En esas ocasiones lo mejor es sentirse extranjero y errar por la propia ciudad como peregrino en tierra extraña. Alguien distinguió dos sistemas de locomoción fundamentales: los estáticos y los dinámicos. Los primeros son los que, aunque trasladan, al final dejan al pasajero prácticamente donde se encontraba. Aquí se incluyen la noria, los caballitos y, en cierto modo, el ascensor. El resto (trenes, barcos, aviones...) forma parte del segundo grupo. El lector de ciencia-ficción ha decidido huir de su ciudad y de sí mismo a bordo de un Bus Turístic. La larga cola de japoneses, italianos, alemanes, etcétera, que se ha formado en la plaza de Catalunya de Barcelona consigue que desde el primer minuto se sienta hasta lo más profundo un extraño entre extraños. Empieza bien la cosa. Una mujer vestida con un hábito le pide dinero en inglés para su Iglesia contra el abuso de la droga. Parece una secta especializada en turistas. Bajo la marquesina, el acordeón de un inmigrante despide a los viajeros con el aire triste de una mazurca.

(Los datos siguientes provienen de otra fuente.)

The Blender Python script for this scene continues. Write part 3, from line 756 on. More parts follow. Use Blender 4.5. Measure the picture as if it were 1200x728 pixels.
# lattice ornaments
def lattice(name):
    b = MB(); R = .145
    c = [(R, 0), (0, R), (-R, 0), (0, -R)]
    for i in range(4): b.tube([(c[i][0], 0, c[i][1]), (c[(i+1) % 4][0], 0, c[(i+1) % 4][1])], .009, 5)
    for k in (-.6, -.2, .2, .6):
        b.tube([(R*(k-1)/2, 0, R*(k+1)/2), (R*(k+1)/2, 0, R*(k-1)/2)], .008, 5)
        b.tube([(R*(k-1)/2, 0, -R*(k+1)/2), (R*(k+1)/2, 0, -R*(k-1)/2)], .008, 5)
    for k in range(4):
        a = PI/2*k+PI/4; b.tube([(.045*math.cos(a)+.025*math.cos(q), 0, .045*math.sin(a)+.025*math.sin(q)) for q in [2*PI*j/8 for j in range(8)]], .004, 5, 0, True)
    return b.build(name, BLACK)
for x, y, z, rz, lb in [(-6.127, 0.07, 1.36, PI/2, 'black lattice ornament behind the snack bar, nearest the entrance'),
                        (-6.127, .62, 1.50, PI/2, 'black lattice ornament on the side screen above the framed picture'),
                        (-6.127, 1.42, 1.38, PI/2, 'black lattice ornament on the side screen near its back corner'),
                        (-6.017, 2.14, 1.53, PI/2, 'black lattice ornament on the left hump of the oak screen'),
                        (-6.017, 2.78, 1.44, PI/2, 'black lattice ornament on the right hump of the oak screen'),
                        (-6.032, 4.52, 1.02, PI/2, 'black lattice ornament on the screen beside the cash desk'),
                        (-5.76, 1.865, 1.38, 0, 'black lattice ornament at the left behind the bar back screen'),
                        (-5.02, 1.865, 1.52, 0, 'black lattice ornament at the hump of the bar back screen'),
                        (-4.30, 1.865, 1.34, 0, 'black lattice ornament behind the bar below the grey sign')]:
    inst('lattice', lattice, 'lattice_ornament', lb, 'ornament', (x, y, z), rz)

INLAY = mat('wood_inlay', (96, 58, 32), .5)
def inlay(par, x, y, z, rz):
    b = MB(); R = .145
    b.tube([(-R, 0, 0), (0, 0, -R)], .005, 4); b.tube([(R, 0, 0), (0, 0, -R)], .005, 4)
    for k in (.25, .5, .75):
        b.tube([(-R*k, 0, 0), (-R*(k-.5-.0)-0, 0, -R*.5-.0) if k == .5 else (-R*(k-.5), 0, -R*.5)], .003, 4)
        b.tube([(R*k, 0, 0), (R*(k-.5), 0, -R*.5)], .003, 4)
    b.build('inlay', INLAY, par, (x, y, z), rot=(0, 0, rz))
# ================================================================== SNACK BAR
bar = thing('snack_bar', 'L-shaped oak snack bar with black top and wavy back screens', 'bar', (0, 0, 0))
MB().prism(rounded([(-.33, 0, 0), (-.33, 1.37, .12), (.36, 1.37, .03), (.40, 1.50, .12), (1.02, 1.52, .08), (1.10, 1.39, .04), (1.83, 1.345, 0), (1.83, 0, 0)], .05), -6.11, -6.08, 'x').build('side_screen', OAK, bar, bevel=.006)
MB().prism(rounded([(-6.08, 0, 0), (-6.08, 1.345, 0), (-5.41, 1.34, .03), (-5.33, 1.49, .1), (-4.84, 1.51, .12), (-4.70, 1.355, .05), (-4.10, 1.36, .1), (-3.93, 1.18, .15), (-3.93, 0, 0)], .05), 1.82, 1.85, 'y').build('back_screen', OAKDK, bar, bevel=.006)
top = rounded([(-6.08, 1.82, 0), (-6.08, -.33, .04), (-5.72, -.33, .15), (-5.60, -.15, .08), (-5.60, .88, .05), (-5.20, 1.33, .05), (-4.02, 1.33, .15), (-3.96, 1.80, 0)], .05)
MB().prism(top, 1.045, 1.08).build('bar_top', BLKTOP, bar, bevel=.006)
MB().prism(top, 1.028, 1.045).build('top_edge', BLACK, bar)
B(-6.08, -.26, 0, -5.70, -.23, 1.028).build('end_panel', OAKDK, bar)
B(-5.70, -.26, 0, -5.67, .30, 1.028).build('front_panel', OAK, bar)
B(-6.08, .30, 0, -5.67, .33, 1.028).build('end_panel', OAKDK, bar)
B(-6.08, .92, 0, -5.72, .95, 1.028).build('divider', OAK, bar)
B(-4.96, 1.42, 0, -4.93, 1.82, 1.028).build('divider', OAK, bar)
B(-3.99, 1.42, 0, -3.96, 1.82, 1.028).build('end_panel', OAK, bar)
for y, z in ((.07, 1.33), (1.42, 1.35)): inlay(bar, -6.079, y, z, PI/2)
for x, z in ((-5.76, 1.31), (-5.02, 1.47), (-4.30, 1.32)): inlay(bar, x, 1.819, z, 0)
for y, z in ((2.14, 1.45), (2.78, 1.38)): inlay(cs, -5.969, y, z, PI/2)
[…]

En situaciones de soledad extrema surgen las grandes preguntas. Por ejemplo, ¿qué significará un día en japonés? El acompañante del conductor ha dicho a los japoneses: "¿Billete para un día o para dos?", y se han tirado media hora repitiendo entre risas: "Un día, un día". Subiendo por el paseo de Gràcia, el guía explica con entonación de tómbola que se encuentran en "una de las calles comerciales más caras de la ciudad". Está mal que un hombre se ría solo en el autobús. Todo esto ocurre en el piso superior, sector pulmonía. El sol aún es frío. Los árboles de la plaza de Joanic ya han florecido. Son dos deliciosos ejemplares de árbol del amor (o árbol de Judas, pues se dice que en uno así se ahorcó el desdichado apóstol y que por eso crecen torcidos). Han llenado ese rincón de la plaza de violeta como se llenan de las mismas flores los jardines de la Bomba en Granada. Desde lo alto del bus se puede mirar a los Hyundai por encima del hombro. Pero lo que queda más a la vista en esta situación son los banderines publicitarios que cuelgan de las farolas, y las pancartas contra la guerra que estos días han llenado los balcones de Barcelona. "Aturem la guerra", "no a la guerra", los eslóganes se suceden de barrio en barrio y desaparecen en cuanto se entra en la Bonanova y en Pedralbes. Acaso, en alguna solitaria barandilla puede leerse el rótulo de "finca en alquiler". A medida que el Bus Turístic abandona la zona alta, las mujeres elegantes se van viendo sustituidas por señoras gordas con carritos, y de nuevo florecen la vida y las pancartas contra las bombas.
Cada vez que el guía pronuncia el nombre de Gaudí, un revuelo de videocámaras digitales se desplaza de un costado a otro del autobús. En la calle de Sardenya, la tensión se hace enorme. A la que se distingue la Sagrada Familia, empiezan a llover las fotografías sobre la fachada de Subirachs. El bus se aleja por la calle de Mallorca sin que nadie haya podido ver la otra cara, la que hizo el anciano Gaudí, a no ser que se apee del autobús y le dé la vuelta completa al templo. En el turismo, esto se sabe desde los Juegos Olímpicos, lo importante es participar. A Joan Miró los pasajeros no lo conocen tanto. Pasan junto al monumento Dona i ocell y alguno observa intrigado, pero el guía no dice ni pío al respecto. Se entiende que es un hombre prudente y que sólo toma la palabra cuando de verdad hace falta. Así, en la desembocadura de la Travessera de Dalt a la plaza de Lesseps, advierte en tres idiomas: "En el piso superior, cuidado con el túnel". Los pasajeros se encogen sin perder la compostura y miran dubitativos hacia arriba. El lector de ciencia-ficción lleva ya un buen rato sin ser él, ajeno a todo, y eso le reconforta. Pero piensa que lo que de verdad le gustaría es volver a pasearse por Barcelona en bicicleta, en pie sobre las palomillas de la rueda trasera, sujeto a los hombros del amigo que lleva el manillar. Sentirse auténticamente extraño, él sin concesiones.